I am, but I think our appeals are at different stages. I have the notice to owner, I believe he is at a level two complaint with the council.
Just to emphasise that the formal appeal process (PCN/NTO/Appeal) is a completely different thing to a complaint to a Council. Both can co-exist, be at different stages and proceed at different speeds.
You asked on the other thread what the benefit would be of getting hold of "a copy of the footway parking resolution made under section 15(4) of the Greater London Council (General Powers) Act 1974 that applies to this road", which Stamfordman recommended, so I'll attempt to explain.

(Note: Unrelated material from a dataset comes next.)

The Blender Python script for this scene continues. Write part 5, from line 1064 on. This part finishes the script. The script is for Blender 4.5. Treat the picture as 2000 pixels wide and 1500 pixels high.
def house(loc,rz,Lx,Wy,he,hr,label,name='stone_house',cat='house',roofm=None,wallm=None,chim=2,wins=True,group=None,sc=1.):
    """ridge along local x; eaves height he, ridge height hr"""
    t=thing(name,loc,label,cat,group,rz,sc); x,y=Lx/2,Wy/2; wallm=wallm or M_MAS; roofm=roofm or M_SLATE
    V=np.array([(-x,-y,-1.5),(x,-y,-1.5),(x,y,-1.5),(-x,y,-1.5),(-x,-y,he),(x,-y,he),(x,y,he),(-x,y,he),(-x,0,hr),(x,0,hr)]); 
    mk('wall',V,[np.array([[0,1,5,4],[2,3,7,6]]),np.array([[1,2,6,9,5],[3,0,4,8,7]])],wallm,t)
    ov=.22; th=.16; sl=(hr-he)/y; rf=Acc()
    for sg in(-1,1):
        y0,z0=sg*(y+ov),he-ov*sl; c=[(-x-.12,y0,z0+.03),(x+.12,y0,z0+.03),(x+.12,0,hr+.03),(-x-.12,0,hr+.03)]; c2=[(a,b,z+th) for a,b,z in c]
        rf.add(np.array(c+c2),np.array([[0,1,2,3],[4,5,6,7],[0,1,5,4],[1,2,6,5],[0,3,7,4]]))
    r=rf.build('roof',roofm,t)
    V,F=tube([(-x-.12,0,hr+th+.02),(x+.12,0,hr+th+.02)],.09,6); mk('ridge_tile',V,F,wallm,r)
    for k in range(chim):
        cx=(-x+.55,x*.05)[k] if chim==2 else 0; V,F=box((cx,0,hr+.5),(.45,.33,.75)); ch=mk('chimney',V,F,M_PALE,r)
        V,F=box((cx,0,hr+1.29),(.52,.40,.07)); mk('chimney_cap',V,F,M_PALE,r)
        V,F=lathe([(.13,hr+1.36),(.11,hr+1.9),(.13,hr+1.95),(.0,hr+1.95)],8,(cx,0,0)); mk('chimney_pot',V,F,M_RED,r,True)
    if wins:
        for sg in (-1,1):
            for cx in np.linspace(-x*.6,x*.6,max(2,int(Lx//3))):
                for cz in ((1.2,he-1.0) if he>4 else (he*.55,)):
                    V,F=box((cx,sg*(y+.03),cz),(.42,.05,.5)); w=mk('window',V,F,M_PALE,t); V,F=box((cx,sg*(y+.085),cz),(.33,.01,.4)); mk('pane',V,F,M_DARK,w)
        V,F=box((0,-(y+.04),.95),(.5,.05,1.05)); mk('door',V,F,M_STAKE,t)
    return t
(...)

For a PCN to be valid, the wording of the PCN needs to follow a set of rules AND you need to have broken a rule, AND that rule needs to have been communicated to you in the language of traffic signs. A lot of cases that we see here are won on because the council messed up one of these 3 bits, so we like to check that the council have done them all correctly. The way pavement parking works is that it's generally allowed, except in London where it's banned, except for a few bits of London where it is officially unbanned by a London Council, which they do by making a formal resolution under section 15(4) of the Greater London Council (General Powers) Act 1974. The Council then put up signs that match exactly what the resolution says, and you're then allowed to park where the signs say you can. Well, that's the theory, but in practice, we often find that the signs don't match the resolution. If you prove this to a traffic adjudicator, they will tear the ticket up for you. This happens often enough for us to recommend getting hold of the resolution and checking it pretty much every time we see one of those 'you can park on the pavement' signs being relied on by a London Council.